Like other African members, Angola agreed that its 2024 quota would be reduced -- by 180,000 b/d to 1.28 million b/d -- unless it could demonstrate significantly higher production by November's meeting as judged by S&P Global Commodity Insights and upstream consultancies Rystad and Wood Mackenzie.

Having failed to do so, Angola is on course for a likely quota reduction. African members say cuts could reduce vital investment in their oil and gas sectors just as they are struggling to boost output.

Meanwhile, the UAE is set for a 200,000 b/d quota uplift, according to the June meeting's communique.

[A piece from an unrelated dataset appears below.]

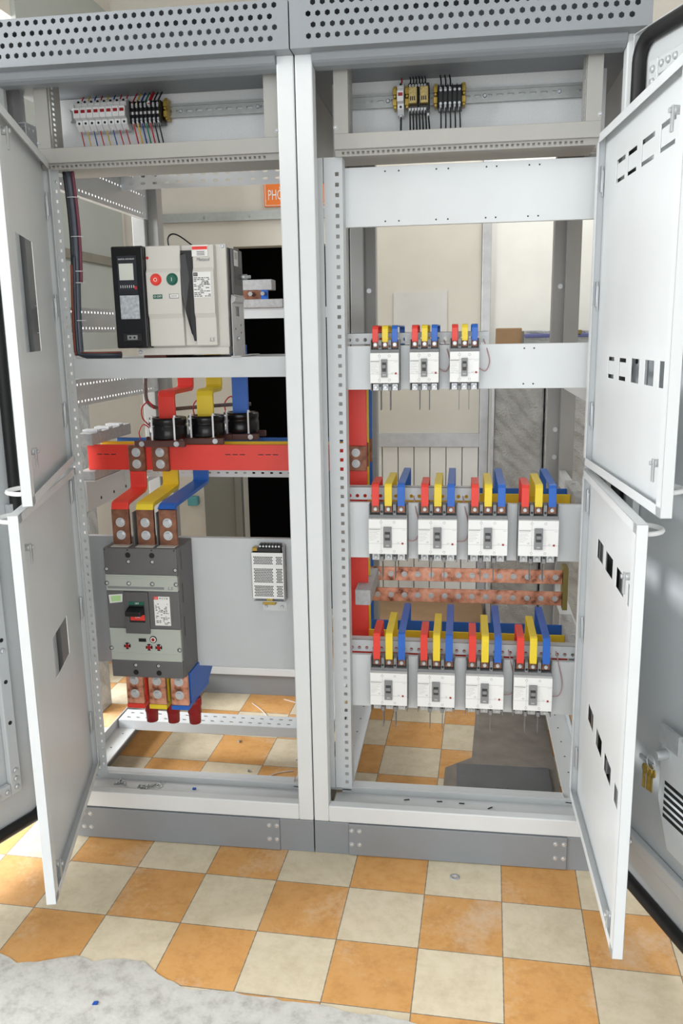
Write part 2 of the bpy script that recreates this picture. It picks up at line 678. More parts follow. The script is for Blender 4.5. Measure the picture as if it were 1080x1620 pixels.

A spokesperson for the Angolan minister's office told S&P Global in recent days that Azevedo would not be attending the meeting in Vienna but declined to comment on the reason. The official could not be reached for confirmation Nov. 20.

The Angolan oil ministry in Luanda did not respond to a request for comment.

However, a well-placed source said: "I think [Azevedo] wasn't very happy about the last meeting, so I think it's his own way of basically saying, I'm not happy the way things are."

"Diamantino is very, very committed to OPEC," the source added. "Angola is going to be very solid behind OPEC. But there are some issues. They need to have a family talk about these issues around the baseline."

Representatives for the OPEC secretariat declined to comment on Azevedo's apparent no-show.

OPEC's secretary-general, Haitham al-Ghais, traveled to Angola in September. Ghais has expressed his intention to expand the group to give OPEC greater market share.

Falling output

Angola has seen output fall consistently from a peak of 1.9 million b/d in 2008, due primarily to underinvestment, technical problems at aging oil fields, a dearth of exploration activity and a string of departures by oil majors.

While production has flagged, Angola has drawn praise from oil executives for its investment climate and eagerness to update fiscal terms, and has seen an influx of small independents looking to eke production out of mature basins.

Ministers gathering in Vienna Nov. 26 are facing market volatility, large-scale wars in Europe and the Middle East, and falling oil prices, leading to speculation of further production cuts.